368 Broadway: the NYC Building That Nurtured the Film Careers of Greta Gerwig, Lena Dunham, the Safdie Brothers, and More

Somehow I’d never heard of this before watching this video (nor it seems, had much of anyone else outside of the participants), but the building located at 368 Broadway in Manhattan was, in the years after 9/11, the creative home for a surprising number of filmmakers: Greta Gerwig, Lena Dunham, the Safdie brothers (Josh & Benny), the Neistat brothers (Casey & Van), the Schulman brothers (Ariel & Nev), and Henry Joost.
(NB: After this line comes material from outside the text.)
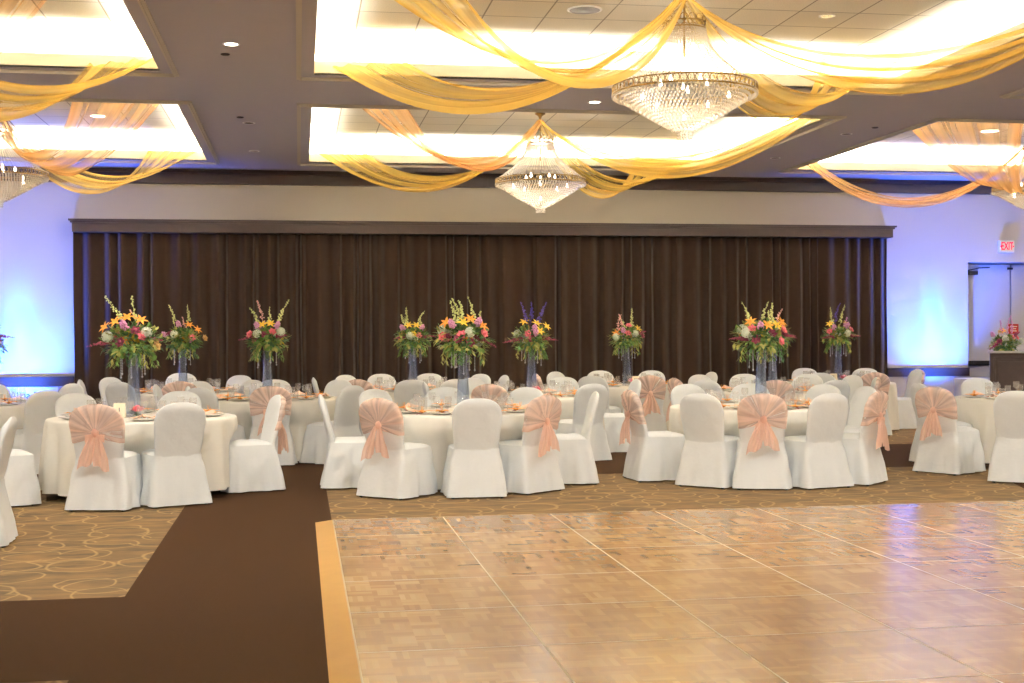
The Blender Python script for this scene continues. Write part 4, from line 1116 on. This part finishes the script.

Here’s a clip of Van Neistat talking about those days (starting at 19:50):

Brian Eno had a word for places like 368 Broadway and the people who gather together to create: scenius. Austin Kleon elaborated on scenius in his book Show Your Work:

There’s a healthier way of thinking about creativity that the musician Brian Eno refers to as “scenius.” Under this model, great ideas are often birthed by a group of creative individuals — artists, curators, thinkers, theorists, and other tastemakers — who make up an “ecology of talent.” If you look back closely at history, many of the people who we think of as lone geniuses were actually part of “a whole scene of people who were supporting each other, looking at each other’s work, copying from each other, stealing ideas, and contributing ideas.” Scenius doesn’t take away from the achievements of those great individuals: it just acknowledges that good work isn’t created in a vacuum, and that creativity is always, in some sense, a collaboration, the result of a mind connected to other minds.